Strict DWP Work Conditionality Ineffective And Often Harmful

Thu,8 August 2024
News Benefits
Increasingly strict and prescriptive conditionality - the requirements placed on claimants on work-related benefits - is driving perverse outcomes and is not aligned with how the public think people should be treated, argues New Economics Foundation (NEF) research.

The NEF instead sets out the case for an alternative approach that would better balance support and accountability, to improve experiences and outcomes while retaining public support.

The NEF recommends ending the most strict and prescriptive aspects of the current approach to conditionality, such as a specified number of hours per week of job search and the requirement to apply for and accept any job recommended by a work coach.

This approach would look to maximise genuine engagement with support and would only resort to conditionality as a backstop:

  • During an initial period (NEF suggests three months), work coaches would look to engage with people voluntarily, with a focus on understanding their experiences, skills, aspirations, and barriers and building an effective working relationship.
  • Support should be flexible and built around a genuinely co-produced plan, which sets out mutual expectations between the work coach and the person they are supporting, but not prescriptive requirements to be monitored and enforced.
  • If, after an initial period of attempted voluntary engagement, there is no evidence of activity or progress, a work coach could request a review as to whether more prescriptive conditionality is required. Additional barriers such as disabilities, health conditions, and caring responsibilities should exempt people from this.
  • If more specific requirements are set but not met, a warning and another review should occur before any sanctions are imposed. Sanctions should never take a household below a minimum level of income necessary for them to meet their essential costs. Sanctions should also be refundable if someone reengages.

The NEF says that: “This approach would shift the system away from a starting question of ​“How much conditionality is it reasonable to place on this person?” to one of ​“How can we most effectively engage with and support this person?”.

Findings from an NEF online survey of more than 2,000 adults in the UK, include that:

  • 69% favoured trying to support people into secure, fairly paid jobs with opportunities for progression over getting people into any job as soon as possible
  • 62% thought jobcentres should prioritise offering a positive service to those who want support over enforcing sanctions against those who don’t follow the rules

Tom Pollard, head of social policy at the NEF said:

Politicians tend to assume that the public want the strictest regime around out-of-work benefits possible.

Successive governments have tried to push people back to work through poverty-rate benefits and the threat of sanctions.

We now know that this approach is making it less likely that people will get into good jobs that they can thrive in and is pushing many to feel unable to engage with Jobcentre support in the first place. All of this is leading to a higher a greater cost to the public purse.

The public is ready for our benefits system to shift from a focus on compliance to positively supporting people into good jobs, and our new government should listen.”

Ken Butler DR UK’s Welfare Rights and Policy Advisor said: “The NEF research is a welcome debunking of the dangerous myth that the use of conditionality and sanctions will increase the employment of Disabled People.

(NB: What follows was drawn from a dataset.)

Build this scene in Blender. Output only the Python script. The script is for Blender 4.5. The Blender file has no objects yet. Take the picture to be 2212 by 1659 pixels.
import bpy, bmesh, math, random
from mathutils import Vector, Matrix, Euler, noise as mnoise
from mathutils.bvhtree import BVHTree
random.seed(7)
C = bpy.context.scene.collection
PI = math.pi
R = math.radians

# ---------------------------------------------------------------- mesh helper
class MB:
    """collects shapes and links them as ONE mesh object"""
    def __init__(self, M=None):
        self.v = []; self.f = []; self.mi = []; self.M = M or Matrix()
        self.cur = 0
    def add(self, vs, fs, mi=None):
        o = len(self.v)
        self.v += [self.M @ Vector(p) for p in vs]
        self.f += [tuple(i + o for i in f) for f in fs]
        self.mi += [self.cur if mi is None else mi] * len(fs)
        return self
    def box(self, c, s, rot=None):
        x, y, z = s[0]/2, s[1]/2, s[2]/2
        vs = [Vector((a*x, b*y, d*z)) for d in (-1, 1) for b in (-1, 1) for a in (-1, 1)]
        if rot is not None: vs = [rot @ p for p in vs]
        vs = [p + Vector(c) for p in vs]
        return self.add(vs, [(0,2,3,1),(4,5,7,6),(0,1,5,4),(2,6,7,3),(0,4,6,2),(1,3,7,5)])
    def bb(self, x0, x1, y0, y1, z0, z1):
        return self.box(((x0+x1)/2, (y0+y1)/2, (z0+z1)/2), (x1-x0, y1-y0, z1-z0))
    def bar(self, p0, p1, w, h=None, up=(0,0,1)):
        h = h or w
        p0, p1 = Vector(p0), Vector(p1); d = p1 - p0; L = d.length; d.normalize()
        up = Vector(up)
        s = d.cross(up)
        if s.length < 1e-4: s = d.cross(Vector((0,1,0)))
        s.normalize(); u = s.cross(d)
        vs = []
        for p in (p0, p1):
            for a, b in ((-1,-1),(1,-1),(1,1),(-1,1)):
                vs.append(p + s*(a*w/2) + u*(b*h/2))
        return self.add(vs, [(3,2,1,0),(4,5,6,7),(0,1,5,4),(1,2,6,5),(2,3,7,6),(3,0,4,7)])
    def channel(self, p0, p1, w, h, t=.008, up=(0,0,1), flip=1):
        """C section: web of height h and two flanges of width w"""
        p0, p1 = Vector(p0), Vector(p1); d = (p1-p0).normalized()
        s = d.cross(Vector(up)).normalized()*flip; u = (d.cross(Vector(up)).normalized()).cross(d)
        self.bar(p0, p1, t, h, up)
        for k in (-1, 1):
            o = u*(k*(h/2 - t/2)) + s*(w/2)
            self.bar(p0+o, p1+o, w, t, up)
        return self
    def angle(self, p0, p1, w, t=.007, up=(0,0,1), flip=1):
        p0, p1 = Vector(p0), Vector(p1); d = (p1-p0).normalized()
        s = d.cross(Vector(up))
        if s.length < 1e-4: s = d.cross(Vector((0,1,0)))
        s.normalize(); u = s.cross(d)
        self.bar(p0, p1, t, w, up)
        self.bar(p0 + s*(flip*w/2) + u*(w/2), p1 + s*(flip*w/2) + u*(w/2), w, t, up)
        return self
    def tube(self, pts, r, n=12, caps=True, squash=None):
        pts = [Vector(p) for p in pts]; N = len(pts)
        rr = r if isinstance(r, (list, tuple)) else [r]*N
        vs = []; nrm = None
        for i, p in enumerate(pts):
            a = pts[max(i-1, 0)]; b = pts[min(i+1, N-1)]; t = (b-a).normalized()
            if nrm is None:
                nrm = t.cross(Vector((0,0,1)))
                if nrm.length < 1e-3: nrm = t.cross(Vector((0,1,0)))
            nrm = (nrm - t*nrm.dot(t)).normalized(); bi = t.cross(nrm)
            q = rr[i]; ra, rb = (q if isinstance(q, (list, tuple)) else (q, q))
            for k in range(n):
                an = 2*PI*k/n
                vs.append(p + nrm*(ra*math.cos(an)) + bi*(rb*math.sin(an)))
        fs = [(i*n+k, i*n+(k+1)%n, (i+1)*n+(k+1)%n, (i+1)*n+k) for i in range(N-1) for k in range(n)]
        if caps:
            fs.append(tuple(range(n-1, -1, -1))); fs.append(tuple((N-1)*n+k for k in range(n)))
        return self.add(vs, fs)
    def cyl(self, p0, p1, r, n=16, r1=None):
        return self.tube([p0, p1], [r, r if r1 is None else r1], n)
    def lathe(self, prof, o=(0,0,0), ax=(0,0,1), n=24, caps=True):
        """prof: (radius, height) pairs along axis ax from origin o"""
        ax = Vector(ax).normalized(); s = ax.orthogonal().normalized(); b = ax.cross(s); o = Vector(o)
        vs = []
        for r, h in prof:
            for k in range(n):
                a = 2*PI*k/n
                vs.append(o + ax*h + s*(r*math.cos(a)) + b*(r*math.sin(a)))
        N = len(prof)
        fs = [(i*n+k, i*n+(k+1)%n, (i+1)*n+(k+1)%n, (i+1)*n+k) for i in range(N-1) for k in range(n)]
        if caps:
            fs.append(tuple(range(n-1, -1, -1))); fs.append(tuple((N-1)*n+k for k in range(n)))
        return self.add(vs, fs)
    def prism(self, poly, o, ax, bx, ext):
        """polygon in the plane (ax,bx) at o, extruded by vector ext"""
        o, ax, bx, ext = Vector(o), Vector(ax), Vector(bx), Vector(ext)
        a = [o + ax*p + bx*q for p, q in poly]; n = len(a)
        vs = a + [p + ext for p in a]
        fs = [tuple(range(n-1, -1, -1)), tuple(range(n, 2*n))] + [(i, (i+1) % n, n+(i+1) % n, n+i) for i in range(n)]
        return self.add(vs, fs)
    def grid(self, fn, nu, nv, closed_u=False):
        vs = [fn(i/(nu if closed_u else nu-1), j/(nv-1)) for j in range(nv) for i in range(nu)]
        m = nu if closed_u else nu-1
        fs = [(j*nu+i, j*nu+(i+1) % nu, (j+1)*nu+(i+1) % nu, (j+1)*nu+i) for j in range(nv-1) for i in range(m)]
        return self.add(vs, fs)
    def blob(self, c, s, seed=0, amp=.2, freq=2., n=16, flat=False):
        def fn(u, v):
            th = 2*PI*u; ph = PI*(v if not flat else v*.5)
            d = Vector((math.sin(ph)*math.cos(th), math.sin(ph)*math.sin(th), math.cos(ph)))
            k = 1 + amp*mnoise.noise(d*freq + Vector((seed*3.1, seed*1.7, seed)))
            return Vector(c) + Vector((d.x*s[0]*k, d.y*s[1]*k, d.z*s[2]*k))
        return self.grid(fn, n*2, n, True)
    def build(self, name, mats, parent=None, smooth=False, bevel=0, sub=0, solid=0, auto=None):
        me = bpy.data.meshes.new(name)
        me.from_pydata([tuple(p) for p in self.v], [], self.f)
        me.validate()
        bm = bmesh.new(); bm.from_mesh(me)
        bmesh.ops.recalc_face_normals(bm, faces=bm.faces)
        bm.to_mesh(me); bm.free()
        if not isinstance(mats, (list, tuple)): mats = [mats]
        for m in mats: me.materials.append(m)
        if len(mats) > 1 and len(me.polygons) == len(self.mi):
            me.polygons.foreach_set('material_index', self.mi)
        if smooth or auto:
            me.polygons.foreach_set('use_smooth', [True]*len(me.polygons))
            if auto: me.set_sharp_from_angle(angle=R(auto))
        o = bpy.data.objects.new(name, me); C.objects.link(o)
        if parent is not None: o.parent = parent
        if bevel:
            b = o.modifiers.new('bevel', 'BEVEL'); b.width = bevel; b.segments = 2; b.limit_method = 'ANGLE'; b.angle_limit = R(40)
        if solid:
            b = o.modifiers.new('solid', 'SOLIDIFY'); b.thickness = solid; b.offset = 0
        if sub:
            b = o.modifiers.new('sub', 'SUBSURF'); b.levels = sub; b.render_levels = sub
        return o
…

“However, while it seems to exempt Disabled people from “prescriptive conditionality, the NEF suggests it use for claimants after a trial voluntary period of three months.

“Employment support should not be compulsory and backed by sanction threats.”

Employment support needs to sell itself and be co-produced by Disabled people and of a quality and personalised design that will lead to its voluntary take-up.

The NEF report Terms of engagement: Rethinking conditionality to support more people into better jobs is available from neweconomics.org.